Watch

The watch module exposes two ways to observe filesystem changes: event-driven watching via watch.start (1.1.0, backed by fsnotify) and a simple polling pair (snapshot / wait) for scripts that prefer not to keep a callback alive.

Event-driven watching (watch.start)

import io;
import watch;

let handle = watch.start("config", func(dict<string, any> event): void {
    io.println(event["type"] as string + " " + (event["path"] as string));
}, {"recursive": true});

# ... do other work; the callback fires for each event ...

watch.stop(handle);

Functions:

  • watch.start(path, callback): register a watcher on a file or directory; returns a handle. The callback receives an event dict for each filesystem event.
  • watch.start(path, callback, {recursive: true}): walk subdirectories at start time and register each one (new directories created after registration are not auto-added).
  • watch.stop(handle): stop the watcher and wait for the in-flight callback to finish before returning.

Event dict shape:

Key Type Description
path string Full path of the file the event refers to
type string "create", "write", "remove", "rename", or "chmod"
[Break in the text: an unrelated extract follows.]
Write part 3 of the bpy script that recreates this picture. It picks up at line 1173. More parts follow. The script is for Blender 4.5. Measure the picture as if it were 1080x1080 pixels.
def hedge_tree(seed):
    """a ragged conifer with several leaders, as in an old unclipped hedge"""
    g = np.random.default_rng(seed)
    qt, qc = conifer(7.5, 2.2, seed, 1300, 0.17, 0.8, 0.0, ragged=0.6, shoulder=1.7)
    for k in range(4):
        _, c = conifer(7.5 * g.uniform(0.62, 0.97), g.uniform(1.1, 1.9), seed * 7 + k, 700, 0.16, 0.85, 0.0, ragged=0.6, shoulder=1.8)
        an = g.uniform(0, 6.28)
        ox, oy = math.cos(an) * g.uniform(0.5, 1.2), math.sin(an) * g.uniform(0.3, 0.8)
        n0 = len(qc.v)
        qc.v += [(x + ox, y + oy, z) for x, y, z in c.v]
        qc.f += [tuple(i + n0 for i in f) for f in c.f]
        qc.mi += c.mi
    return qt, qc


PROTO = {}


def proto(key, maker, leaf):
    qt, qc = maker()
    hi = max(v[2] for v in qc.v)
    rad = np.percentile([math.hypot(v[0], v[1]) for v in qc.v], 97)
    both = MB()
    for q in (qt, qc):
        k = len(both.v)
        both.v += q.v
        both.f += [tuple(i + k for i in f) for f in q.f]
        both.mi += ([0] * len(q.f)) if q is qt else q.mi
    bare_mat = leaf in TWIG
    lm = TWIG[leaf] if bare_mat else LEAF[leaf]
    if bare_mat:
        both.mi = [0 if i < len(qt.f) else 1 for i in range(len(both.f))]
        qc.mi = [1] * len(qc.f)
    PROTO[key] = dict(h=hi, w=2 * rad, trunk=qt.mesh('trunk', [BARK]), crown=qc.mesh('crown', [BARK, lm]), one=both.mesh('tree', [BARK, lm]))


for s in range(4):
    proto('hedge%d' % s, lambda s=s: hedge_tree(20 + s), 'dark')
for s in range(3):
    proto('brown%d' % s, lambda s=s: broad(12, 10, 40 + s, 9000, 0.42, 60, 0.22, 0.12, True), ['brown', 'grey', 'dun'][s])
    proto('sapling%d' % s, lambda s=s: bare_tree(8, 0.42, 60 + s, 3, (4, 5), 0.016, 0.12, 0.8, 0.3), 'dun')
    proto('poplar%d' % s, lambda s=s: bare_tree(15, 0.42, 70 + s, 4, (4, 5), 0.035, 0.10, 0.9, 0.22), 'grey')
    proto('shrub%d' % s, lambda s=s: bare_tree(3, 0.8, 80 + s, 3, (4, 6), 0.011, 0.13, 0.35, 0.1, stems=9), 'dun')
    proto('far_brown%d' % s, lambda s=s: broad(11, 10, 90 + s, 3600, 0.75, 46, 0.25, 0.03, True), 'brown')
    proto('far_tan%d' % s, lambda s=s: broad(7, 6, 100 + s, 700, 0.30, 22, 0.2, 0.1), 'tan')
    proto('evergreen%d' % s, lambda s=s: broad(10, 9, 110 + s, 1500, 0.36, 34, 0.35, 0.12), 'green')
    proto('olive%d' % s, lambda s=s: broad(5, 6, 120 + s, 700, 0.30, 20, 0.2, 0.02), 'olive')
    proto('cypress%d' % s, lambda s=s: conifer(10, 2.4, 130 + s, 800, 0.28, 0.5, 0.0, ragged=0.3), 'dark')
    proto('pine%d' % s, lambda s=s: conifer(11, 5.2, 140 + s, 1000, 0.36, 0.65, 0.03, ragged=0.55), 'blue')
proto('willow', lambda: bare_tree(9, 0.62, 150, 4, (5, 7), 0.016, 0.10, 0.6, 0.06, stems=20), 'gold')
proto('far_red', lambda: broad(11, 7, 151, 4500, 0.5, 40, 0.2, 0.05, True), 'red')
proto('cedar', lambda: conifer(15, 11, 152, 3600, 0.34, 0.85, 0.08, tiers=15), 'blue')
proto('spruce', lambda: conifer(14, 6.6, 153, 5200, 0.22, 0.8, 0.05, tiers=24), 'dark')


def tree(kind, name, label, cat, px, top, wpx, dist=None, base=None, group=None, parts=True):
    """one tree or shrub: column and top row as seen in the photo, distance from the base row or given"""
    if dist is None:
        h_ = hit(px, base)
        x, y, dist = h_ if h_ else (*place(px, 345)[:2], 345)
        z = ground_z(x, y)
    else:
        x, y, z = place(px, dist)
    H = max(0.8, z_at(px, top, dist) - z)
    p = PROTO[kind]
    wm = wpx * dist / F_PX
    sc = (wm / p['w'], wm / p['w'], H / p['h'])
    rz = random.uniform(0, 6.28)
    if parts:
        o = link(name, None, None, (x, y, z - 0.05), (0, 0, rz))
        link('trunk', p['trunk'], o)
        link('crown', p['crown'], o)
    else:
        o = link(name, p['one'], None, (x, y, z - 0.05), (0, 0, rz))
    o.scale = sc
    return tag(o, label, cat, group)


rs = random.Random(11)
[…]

Callbacks fire on a worker goroutine. Mutations to module-level state in the callback are visible to the parent after watch.stop returns. Mutations to local closures are not propagated back across goroutines, so collect into module-level state when you need to observe events from outside the callback.

Polling (snapshot / wait)

Useful for tools and tests that just want to know whether something has changed since a known baseline.

import io;
import watch;

let changed = watch.wait("config/app.yaml", 5000);

if (changed["changed"] as bool) {
    io.println("config changed");
}

Functions:

  • snapshot(path): capture the current state of a file or directory (returned as a dict).
  • wait(path, timeoutMs = 30000, intervalMs = 250): take a fresh snapshot, then poll until the path changes or the timeout expires. Returns {"changed": bool, "before": dict, "after": dict}. intervalMs controls the poll interval (default 250 ms).

Polling is fine for low-volume workloads. For high-volume watching, prefer watch.start.